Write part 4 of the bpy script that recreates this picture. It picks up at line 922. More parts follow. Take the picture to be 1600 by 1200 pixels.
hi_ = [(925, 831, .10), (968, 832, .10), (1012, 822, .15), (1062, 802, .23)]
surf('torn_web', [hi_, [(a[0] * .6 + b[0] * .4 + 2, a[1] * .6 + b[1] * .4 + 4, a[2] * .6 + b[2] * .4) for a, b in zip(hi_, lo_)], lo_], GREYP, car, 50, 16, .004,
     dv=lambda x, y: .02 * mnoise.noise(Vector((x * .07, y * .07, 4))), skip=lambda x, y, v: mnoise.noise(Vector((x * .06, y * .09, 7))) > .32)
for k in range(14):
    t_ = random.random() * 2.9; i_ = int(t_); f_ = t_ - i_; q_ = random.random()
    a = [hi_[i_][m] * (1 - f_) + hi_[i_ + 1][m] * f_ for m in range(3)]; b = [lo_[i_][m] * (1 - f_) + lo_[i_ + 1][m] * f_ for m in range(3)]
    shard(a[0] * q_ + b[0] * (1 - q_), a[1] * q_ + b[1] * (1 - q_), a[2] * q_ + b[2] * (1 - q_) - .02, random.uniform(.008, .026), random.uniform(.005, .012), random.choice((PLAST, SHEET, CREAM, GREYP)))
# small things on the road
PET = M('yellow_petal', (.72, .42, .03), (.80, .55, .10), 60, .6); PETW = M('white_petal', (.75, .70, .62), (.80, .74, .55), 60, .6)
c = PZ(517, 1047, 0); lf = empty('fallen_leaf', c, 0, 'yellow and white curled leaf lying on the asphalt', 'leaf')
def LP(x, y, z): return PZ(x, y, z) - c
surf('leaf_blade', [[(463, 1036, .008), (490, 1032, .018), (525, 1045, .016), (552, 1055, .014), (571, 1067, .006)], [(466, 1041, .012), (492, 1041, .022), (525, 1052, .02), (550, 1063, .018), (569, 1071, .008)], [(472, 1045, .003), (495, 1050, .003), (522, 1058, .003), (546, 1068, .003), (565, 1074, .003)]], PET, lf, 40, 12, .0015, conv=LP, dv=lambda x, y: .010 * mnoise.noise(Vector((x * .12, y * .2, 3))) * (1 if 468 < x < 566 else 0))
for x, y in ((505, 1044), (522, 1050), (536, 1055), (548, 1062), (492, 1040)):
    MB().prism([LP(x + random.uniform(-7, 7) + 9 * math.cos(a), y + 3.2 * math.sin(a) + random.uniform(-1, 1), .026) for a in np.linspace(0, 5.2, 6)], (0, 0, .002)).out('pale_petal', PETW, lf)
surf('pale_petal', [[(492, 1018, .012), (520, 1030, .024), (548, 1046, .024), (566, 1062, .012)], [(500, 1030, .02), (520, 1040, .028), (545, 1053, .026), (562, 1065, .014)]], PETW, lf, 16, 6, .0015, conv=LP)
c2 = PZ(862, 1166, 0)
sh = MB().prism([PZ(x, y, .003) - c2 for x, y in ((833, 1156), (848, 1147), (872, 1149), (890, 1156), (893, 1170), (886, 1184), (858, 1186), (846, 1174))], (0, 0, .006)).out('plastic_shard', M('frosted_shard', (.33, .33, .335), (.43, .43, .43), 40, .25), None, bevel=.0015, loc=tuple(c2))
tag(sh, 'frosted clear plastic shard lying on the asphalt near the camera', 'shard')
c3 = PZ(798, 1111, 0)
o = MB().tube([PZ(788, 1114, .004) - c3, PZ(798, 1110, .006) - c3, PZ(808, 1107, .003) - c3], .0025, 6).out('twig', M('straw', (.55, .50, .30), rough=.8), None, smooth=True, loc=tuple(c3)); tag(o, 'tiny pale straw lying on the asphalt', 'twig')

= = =

- [Task details]
Quote each line above in full, word for word.

- [Task solution]
Write part 4 of the bpy script that recreates this picture. It picks up at line 922. More parts follow. Take the picture to be 1600 by 1200 pixels.
hi_ = [(925, 831, .10), (968, 832, .10), (1012, 822, .15), (1062, 802, .23)]
surf('torn_web', [hi_, [(a[0] * .6 + b[0] * .4 + 2, a[1] * .6 + b[1] * .4 + 4, a[2] * .6 + b[2] * .4) for a, b in zip(hi_, lo_)], lo_], GREYP, car, 50, 16, .004,
     dv=lambda x, y: .02 * mnoise.noise(Vector((x * .07, y * .07, 4))), skip=lambda x, y, v: mnoise.noise(Vector((x * .06, y * .09, 7))) > .32)
for k in range(14):
    t_ = random.random() * 2.9; i_ = int(t_); f_ = t_ - i_; q_ = random.random()
    a = [hi_[i_][m] * (1 - f_) + hi_[i_ + 1][m] * f_ for m in range(3)]; b = [lo_[i_][m] * (1 - f_) + lo_[i_ + 1][m] * f_ for m in range(3)]
    shard(a[0] * q_ + b[0] * (1 - q_), a[1] * q_ + b[1] * (1 - q_), a[2] * q_ + b[2] * (1 - q_) - .02, random.uniform(.008, .026), random.uniform(.005, .012), random.choice((PLAST, SHEET, CREAM, GREYP)))
# small things on the road
PET = M('yellow_petal', (.72, .42, .03), (.80, .55, .10), 60, .6); PETW = M('white_petal', (.75, .70, .62), (.80, .74, .55), 60, .6)
c = PZ(517, 1047, 0); lf = empty('fallen_leaf', c, 0, 'yellow and white curled leaf lying on the asphalt', 'leaf')
def LP(x, y, z): return PZ(x, y, z) - c
surf('leaf_blade', [[(463, 1036, .008), (490, 1032, .018), (525, 1045, .016), (552, 1055, .014), (571, 1067, .006)], [(466, 1041, .012), (492, 1041, .022), (525, 1052, .02), (550, 1063, .018), (569, 1071, .008)], [(472, 1045, .003), (495, 1050, .003), (522, 1058, .003), (546, 1068, .003), (565, 1074, .003)]], PET, lf, 40, 12, .0015, conv=LP, dv=lambda x, y: .010 * mnoise.noise(Vector((x * .12, y * .2, 3))) * (1 if 468 < x < 566 else 0))
for x, y in ((505, 1044), (522, 1050), (536, 1055), (548, 1062), (492, 1040)):
    MB().prism([LP(x + random.uniform(-7, 7) + 9 * math.cos(a), y + 3.2 * math.sin(a) + random.uniform(-1, 1), .026) for a in np.linspace(0, 5.2, 6)], (0, 0, .002)).out('pale_petal', PETW, lf)
surf('pale_petal', [[(492, 1018, .012), (520, 1030, .024), (548, 1046, .024), (566, 1062, .012)], [(500, 1030, .02), (520, 1040, .028), (545, 1053, .026), (562, 1065, .014)]], PETW, lf, 16, 6, .0015, conv=LP)
c2 = PZ(862, 1166, 0)
sh = MB().prism([PZ(x, y, .003) - c2 for x, y in ((833, 1156), (848, 1147), (872, 1149), (890, 1156), (893, 1170), (886, 1184), (858, 1186), (846, 1174))], (0, 0, .006)).out('plastic_shard', M('frosted_shard', (.33, .33, .335), (.43, .43, .43), 40, .25), None, bevel=.0015, loc=tuple(c2))
tag(sh, 'frosted clear plastic shard lying on the asphalt near the camera', 'shard')
c3 = PZ(798, 1111, 0)
o = MB().tube([PZ(788, 1114, .004) - c3, PZ(798, 1110, .006) - c3, PZ(808, 1107, .003) - c3], .0025, 6).out('twig', M('straw', (.55, .50, .30), rough=.8), None, smooth=True, loc=tuple(c3)); tag(o, 'tiny pale straw lying on the asphalt', 'twig')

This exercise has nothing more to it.